1.2  Tujuan Penulisan
            Tujuan dari penulisan makalah yang berjudul “Medan Makna” adalah agar pembaca mengetahui apa apa saja yang terdapat didalam bidang semantik terutama di dalam pengenalan “Medan Makna”.
 1.6 Manfaat Penulisan
            Manfaat dari penulisan makalah ini adalah memberikan pengetahuan yang lebih dalam bidang Semantik, baik manfaat praktis maupun teoretis. Manfaat praktisnya, penelitian ini berguna bagi pengembangan ilmu pengetahuan terutama pengkajian dalam bidang semantik. Sedangkan manfaat teoretisnya  penulisan makalah  ini diharapkan memberikan sumbangan bagi khazanah ilmu bahasa, linguistik, khususnya semantik. Dalam penulisan makalah ini diharapkan juga akan menimbulkan inspirasi bagi peminat bahasa untuk meneliti lebih lanjut mengenai medan makna.



























BAB II
PEMBAHASAN
2 .1 Medan Makna
Pengertian  dari medan makna adalah salah satu kajian utama dalam semantik. Medan makna merupakan bagian dari sistem semantik bahasa yang menggambarkan bagian dari bidang kebudayaan atau realitas dalam alam semesta tertentu yang direalisasikan oleh seperangkat unsur leksikal yang maknanya berhubungan. Di dalam medan makna, suatu kata terbentuk oleh relasi makna kata tersebut dengan kata lain yang terdapat dalam medan makna itu. Sebuah medan makna, menurut Trier (1934), dapat diibaratkan sebagai mosaik. Jika makna satu kata bergeser, makna kata lain dalam medan makna tersebut juga akan berubah (Trier, dalam Lehrer, 1974:16)

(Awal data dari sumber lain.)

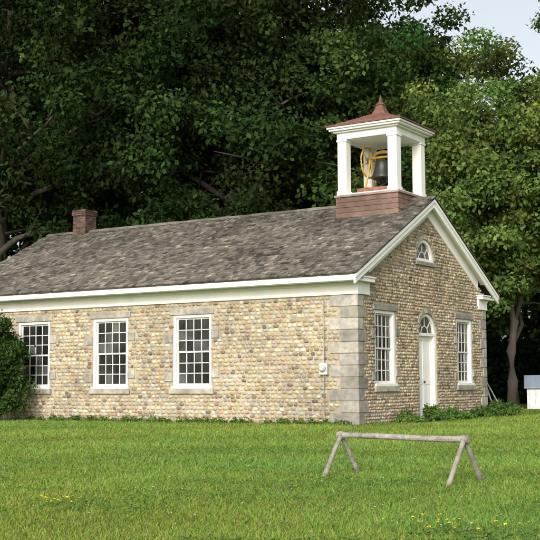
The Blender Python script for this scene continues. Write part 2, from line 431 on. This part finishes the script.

Harimurti 1982 dalam Abdul Chaer (2009:110)  menyatakan bahwa “medan makna (semantic field), semantic domain) adalah bagian dari system semantic bahasa yang menggambarkan bagian dari bidang kebudayaan atau realitas dalam alam semesta tertentu dan yang direalisasikan oleh seperangkat unsur leksikal yang maknanya berhubungan” . Umpamanya, nama  istilah perkerabatan.
            Nama-nama istilah perkerabatan di Indonesia adalah anak, cucu, cicit, piut, bapak/ayah, ibu, kakek, nenek, moyang, buyut, paman, bibi, saudara, kakak, adik sepupu, kemenakan, istri, suami, ipar, mertua, menantu, dan besan. Kiranya istilah perkerabatan dalam bahasa Indonesia masih belum lengkap. Kita masih belum punya istilah untuk hubungan antara ego, misalnya, dengan ; (1)anak dari kemenakan, (2)anak dari sepupu, (3) anak yang besan dari yang bukan menantu, (4) anak dari moyang, (5) anak dari piut, dan sebagainya. Apalagi pembedaan istilah untuk paman dan bibi dari pihak ibu dan pihak ayah.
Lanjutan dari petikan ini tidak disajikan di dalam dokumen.